I just moved my svn repository to a new server. Previously I was accessing my repository via svn://oldserver/yyy/zzz Now I want to access it via https://newserver:8443/svn/yyy/zzz

I used switch --relocate to repoint my source tree and this seemed to work well.

When I try to update the source I use:

svn.exe update zzz --username myusername --password mypassword --non-interactive

When I do it still asks me for the username and password (which if I re-enter works OK).

No matter what I do I can't get it to accept the username and password parameters.

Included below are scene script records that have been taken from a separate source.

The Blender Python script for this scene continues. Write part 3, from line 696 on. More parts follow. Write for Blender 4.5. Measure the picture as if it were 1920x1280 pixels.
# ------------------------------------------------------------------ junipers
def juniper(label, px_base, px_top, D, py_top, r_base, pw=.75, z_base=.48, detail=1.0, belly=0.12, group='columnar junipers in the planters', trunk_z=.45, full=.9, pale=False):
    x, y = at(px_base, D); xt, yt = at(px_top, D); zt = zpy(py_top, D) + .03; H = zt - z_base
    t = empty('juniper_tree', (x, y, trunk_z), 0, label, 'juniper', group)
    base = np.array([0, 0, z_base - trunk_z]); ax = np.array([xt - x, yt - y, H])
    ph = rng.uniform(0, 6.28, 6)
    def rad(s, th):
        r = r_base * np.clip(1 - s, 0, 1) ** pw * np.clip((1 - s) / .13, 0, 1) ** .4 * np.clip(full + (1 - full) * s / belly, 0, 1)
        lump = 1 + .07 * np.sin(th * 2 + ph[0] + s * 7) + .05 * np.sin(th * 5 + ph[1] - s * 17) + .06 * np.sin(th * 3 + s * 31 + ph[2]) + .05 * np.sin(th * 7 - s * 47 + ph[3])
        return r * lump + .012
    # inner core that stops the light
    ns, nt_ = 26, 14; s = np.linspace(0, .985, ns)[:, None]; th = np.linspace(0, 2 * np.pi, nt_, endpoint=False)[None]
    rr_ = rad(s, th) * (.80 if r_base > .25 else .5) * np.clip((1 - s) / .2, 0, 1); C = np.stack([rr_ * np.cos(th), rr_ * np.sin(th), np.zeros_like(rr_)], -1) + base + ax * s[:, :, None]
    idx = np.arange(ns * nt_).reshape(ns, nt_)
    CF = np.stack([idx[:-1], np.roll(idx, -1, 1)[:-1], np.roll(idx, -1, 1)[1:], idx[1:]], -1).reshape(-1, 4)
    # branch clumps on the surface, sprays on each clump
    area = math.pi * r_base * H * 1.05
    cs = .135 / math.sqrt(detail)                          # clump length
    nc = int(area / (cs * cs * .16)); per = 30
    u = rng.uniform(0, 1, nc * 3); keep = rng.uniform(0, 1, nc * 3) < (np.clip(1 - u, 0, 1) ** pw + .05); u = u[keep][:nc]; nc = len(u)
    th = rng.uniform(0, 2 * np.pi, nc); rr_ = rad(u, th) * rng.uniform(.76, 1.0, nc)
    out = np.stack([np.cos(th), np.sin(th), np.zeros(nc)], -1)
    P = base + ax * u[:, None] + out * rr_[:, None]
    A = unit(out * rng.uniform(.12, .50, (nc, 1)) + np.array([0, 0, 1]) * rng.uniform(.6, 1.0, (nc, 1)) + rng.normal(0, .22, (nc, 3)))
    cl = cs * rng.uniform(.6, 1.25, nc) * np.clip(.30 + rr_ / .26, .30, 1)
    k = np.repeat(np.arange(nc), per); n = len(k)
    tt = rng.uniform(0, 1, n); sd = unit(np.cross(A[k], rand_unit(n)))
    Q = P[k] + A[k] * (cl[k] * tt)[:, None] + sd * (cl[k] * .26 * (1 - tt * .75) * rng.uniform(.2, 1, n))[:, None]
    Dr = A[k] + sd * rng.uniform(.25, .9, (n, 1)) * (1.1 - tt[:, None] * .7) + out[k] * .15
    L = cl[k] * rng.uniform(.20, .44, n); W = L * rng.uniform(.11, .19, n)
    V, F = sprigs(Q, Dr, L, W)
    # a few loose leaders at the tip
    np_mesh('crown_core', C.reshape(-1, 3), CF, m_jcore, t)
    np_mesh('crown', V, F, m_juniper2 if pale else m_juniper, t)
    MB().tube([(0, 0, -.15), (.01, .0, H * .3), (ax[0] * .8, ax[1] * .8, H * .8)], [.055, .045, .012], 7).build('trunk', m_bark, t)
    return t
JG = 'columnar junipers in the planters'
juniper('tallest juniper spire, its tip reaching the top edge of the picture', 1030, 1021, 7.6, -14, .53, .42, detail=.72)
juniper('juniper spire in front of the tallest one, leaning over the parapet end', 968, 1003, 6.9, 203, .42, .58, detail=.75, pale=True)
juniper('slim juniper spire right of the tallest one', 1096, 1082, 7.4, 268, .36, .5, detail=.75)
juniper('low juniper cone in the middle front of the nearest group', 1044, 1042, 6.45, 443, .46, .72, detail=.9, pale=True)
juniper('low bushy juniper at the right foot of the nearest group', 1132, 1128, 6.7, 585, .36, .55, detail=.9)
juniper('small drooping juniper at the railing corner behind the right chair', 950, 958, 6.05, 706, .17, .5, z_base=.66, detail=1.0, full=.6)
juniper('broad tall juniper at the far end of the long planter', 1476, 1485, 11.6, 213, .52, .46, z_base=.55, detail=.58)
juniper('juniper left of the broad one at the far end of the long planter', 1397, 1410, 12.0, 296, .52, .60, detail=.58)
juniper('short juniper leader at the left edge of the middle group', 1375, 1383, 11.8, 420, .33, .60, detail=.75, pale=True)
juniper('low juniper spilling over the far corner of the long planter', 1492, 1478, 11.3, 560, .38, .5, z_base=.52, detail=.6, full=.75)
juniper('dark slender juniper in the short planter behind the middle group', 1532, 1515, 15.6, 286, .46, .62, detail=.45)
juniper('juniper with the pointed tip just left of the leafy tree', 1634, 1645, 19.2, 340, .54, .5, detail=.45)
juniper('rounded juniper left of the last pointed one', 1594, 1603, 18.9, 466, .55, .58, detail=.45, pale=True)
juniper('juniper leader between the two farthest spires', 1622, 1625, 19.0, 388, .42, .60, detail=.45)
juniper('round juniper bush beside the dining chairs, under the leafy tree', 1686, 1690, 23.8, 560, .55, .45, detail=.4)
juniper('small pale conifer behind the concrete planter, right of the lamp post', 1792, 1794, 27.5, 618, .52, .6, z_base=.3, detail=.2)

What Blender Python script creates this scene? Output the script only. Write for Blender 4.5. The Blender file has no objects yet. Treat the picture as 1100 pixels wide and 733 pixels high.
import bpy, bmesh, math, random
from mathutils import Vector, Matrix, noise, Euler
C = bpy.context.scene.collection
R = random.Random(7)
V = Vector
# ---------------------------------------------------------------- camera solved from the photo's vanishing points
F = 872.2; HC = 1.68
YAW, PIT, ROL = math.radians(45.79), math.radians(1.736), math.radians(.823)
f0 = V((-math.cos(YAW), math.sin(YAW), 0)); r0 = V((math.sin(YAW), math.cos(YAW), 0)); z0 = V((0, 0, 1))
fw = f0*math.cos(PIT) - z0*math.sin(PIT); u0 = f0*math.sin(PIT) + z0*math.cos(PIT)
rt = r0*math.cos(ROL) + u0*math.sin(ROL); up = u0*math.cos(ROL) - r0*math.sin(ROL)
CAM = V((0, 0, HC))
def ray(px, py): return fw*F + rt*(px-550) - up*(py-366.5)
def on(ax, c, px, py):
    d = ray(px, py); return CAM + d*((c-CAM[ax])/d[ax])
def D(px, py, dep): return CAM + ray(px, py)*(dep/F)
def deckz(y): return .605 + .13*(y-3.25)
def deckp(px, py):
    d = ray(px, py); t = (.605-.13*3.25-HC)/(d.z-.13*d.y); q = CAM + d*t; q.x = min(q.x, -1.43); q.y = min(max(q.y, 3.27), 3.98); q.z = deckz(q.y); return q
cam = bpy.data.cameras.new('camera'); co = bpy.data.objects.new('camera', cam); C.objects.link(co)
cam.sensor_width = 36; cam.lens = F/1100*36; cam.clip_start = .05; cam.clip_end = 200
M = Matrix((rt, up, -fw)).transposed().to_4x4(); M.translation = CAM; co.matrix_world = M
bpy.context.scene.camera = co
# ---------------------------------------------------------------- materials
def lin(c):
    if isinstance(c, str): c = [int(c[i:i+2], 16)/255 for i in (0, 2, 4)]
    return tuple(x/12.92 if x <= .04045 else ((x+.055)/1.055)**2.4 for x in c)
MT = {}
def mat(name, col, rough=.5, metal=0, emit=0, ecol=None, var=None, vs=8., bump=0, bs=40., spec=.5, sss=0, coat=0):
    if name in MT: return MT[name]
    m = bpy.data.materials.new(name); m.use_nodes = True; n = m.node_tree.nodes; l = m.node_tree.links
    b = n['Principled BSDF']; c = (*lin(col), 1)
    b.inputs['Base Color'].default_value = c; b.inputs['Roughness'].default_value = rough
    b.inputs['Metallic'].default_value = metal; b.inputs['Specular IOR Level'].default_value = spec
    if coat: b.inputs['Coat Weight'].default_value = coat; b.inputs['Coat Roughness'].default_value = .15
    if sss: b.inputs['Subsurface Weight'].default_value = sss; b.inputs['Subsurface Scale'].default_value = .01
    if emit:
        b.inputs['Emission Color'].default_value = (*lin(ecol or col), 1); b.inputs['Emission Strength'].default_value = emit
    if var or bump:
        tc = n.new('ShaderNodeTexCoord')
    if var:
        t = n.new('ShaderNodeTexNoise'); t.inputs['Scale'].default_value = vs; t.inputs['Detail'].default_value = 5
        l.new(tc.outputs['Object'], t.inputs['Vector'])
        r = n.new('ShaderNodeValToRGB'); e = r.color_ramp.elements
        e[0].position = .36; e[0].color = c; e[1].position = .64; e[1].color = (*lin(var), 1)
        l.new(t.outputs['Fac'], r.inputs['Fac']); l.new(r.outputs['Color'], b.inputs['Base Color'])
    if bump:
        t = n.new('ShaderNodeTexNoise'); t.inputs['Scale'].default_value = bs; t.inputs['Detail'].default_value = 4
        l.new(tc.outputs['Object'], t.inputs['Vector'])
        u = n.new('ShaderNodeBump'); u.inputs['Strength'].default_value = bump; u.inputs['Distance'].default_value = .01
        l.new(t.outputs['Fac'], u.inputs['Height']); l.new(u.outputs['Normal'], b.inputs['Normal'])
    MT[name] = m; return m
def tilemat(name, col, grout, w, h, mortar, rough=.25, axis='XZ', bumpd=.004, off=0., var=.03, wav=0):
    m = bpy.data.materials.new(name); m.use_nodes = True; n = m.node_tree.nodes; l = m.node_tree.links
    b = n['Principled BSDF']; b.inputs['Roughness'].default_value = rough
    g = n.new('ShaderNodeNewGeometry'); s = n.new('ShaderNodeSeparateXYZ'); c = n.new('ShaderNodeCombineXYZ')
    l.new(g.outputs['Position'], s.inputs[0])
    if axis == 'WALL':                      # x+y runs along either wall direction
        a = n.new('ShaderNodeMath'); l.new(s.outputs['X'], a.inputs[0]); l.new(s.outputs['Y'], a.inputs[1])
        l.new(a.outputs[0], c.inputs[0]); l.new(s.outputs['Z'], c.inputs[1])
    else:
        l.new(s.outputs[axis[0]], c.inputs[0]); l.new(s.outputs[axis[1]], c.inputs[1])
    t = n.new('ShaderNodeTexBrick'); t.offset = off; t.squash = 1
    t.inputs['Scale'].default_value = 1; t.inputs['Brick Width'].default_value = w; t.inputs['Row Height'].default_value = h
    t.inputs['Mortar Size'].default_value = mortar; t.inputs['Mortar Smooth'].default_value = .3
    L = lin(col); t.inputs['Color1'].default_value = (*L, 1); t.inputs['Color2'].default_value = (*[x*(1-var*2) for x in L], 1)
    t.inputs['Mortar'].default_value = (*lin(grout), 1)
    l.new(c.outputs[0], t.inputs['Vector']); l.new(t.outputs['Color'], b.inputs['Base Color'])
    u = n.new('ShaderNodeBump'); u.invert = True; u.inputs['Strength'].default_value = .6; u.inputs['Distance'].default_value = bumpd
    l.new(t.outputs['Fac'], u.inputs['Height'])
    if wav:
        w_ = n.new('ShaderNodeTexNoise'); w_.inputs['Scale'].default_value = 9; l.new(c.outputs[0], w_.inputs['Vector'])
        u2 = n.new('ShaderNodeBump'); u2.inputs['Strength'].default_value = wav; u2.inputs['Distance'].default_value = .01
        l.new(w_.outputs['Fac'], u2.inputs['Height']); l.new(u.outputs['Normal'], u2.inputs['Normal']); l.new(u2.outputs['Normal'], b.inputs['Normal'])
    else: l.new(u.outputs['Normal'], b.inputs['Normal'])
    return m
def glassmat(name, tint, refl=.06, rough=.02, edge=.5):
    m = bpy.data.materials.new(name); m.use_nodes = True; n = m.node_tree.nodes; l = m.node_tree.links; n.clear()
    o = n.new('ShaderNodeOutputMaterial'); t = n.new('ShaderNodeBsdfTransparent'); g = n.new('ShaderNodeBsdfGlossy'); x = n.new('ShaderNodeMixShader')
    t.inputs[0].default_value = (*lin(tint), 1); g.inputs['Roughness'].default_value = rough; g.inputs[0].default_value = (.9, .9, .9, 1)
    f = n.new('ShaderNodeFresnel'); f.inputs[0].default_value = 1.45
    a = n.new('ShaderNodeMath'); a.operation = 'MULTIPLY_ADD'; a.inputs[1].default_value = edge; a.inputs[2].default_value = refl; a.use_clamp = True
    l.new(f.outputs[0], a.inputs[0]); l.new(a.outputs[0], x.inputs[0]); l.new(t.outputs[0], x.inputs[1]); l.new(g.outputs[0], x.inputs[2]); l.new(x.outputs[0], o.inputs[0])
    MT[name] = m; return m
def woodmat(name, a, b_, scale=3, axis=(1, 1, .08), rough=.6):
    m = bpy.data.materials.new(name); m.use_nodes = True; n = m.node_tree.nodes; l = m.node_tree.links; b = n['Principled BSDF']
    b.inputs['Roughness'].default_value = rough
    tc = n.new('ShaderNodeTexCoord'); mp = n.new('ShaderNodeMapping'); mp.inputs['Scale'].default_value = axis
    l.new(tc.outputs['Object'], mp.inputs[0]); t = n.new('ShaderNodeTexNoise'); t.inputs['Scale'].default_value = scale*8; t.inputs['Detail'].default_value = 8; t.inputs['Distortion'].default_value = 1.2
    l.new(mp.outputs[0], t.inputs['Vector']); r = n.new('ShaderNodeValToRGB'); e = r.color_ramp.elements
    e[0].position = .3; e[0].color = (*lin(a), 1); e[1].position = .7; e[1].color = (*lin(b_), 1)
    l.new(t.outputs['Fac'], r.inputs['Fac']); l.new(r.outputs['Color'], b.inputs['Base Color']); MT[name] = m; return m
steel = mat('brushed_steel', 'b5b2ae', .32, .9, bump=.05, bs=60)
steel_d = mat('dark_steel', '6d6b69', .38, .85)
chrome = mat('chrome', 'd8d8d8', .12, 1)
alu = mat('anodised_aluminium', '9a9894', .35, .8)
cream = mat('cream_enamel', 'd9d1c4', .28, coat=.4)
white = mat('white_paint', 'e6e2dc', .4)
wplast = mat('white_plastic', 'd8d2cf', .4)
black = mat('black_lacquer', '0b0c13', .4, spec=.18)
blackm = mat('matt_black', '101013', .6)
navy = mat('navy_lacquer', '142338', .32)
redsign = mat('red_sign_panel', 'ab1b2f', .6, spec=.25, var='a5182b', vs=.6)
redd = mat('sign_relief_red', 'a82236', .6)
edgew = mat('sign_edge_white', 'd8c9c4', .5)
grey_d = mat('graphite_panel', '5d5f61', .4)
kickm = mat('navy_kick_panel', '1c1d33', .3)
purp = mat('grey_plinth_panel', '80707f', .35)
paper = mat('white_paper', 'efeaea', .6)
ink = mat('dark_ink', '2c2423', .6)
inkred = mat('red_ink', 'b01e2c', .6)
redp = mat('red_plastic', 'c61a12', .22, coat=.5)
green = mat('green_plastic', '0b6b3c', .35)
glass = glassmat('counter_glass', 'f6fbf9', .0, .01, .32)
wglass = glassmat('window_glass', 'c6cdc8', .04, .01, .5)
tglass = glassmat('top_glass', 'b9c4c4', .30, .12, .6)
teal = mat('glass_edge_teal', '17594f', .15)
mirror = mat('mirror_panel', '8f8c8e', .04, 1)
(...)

Can anyone please help me out here?

Thanks in advance for your help.

Mark

+1  A: 

I'm not really a SVN god, but I assume you got the checkout working? What happens if you just type

svn.exe update zzz

in the root directory of your project?

Javier
OMG - That actually worked from the command line.I am not sure that is going to help me with my automated build process (CC.NET) but will give it a try and let you know.Thanks for the super quick response.
Mark
Hmmm, not much luck although it is interesting that the the removal of the parameters makes it ask the question.
Mark
Don't ask me why exactly it works, as I said, I'm not a SVN expert. :-) I just noticed that SVN seems to save the login data after a successful checkout. If you don't provide username/password afterwards it will fall back to its saved login data. I'm sorry that I can't help you with CC.NET.
Javier
A: 

When you pass --username and --password, you're telling Subversion to ignore the cached username/passwords, and use those instead. There's probably an error in the username and/or password (maybe caused by your shell?)

Sander Rijken
A: 

You may want to check the files under the %APPDATA%\Subversion\auth\ ($HOME/.subversion/auth in linux) folder and if there is an auth entry for this project, and edit or delete it as appropriate.